Source: Alex Wong / Getty Images

March for Women’s Lives, April 25, 2004, Washington D.C.

In response to the George W. Bush administration’s anti-abortion policies and his possible re-election that November, the March for Women’s Lives drew a large crowd to the National Mall in Washington, D.C. on April 25, 2004. Estimates of participants ranged from 500,000 to as many as 1 million, with then-Sen. Hillary Clinton and actresses such as Whoopi Goldberg and Susan Sarandon attending.

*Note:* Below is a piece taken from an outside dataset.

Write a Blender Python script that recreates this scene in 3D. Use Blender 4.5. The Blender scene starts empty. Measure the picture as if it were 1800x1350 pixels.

The march was organized and led by the National Organization for Women (NOW), along with other women’s rights and social justice groups, including Black Women’s Health Imperative, Feminist Majority, National Latina Institute for Reproductive Health, Planned Parenthood, and the ACLU. The rally had the same name as earlier reproductive rights marches organized by NOW in 1989 and 1992, and focused on reproductive health care issues, such as abortion, birth control and emergency contraception.

Source: Jessica Kourkounis / Getty Images

Women’s March, January 21, 2017, Nationwide

On January 21, 2017, protestors packed the National Mall with a crowd that eclipsed the previous day’s presidential inauguration attendance. Started on social media, the Women’s March gained momentum through Facebook when a Hawaii woman named Teresa Shook shared the idea for a pro-woman march in reaction to Donald Trump’s election win. After thousands initially signed up, veteran activists and organizers got involved to plan a mass event following the inauguration.

Organizers estimated the crowd to be as many as half a million people, who came from across the country to protest bigotry, discrimination and sexual assault, and the threat the Trump administration posed to reproductive, civil and human rights. On the same day marches took place across the U.S. and around the world, including more than 30 countries and even Antarctica, with more than 3 million additional participants. In President’s Trump’s hometown, New York City, around 400,000 protested up Fifth Avenue. Many marchers donned pink clothing and pink hats, known as “pussy hats” in reference to Trump’s word choice in the “Access Hollywood” tape. The march also featured appearances and speeches by many celebrities and activists, including Scarlett Johansson, Janelle Monáe, and Gloria Steinem.

Source: Ladies' Home Journal / Wikimedia Commons

Ladies’ Home Journal Sit-In, March 18, 1970, New York City

Although not strictly a march, the protest started a change in how women’s magazines are run. Today’s they are known for their female editorial leadership, but as recently as 1970, men ran the editorial pages of a publication called “Ladies’ Home Journal.” At the time, it was the second most-read magazine in the country, with 14 million monthly readers. On March 18, 1970, around 100 women barged into the Ladies’ Home Journal offices and refused to leave for 11 hours.

The magazine’s motto was “Never Underestimate the Power of a Woman,” but, as protestors pointed out, its focus was only on women as happy housewives interested only in beauty, homemaking and motherhood. The “Can This Marriage Be Saved?” column gave advice on how to rescue even abusive marriages. The activists demanded an end to the column, an all-female editorial and advertising staff, free daycare for employees and an editorial policy against ads that were exploitative of women. Then-editor-in-chief John Mack Carter refused to resign, but did allow the protesters to produce a section of an issue. Although the protestors didn’t win most of their demands, the magazine and its competitors began to cover more women’s issues.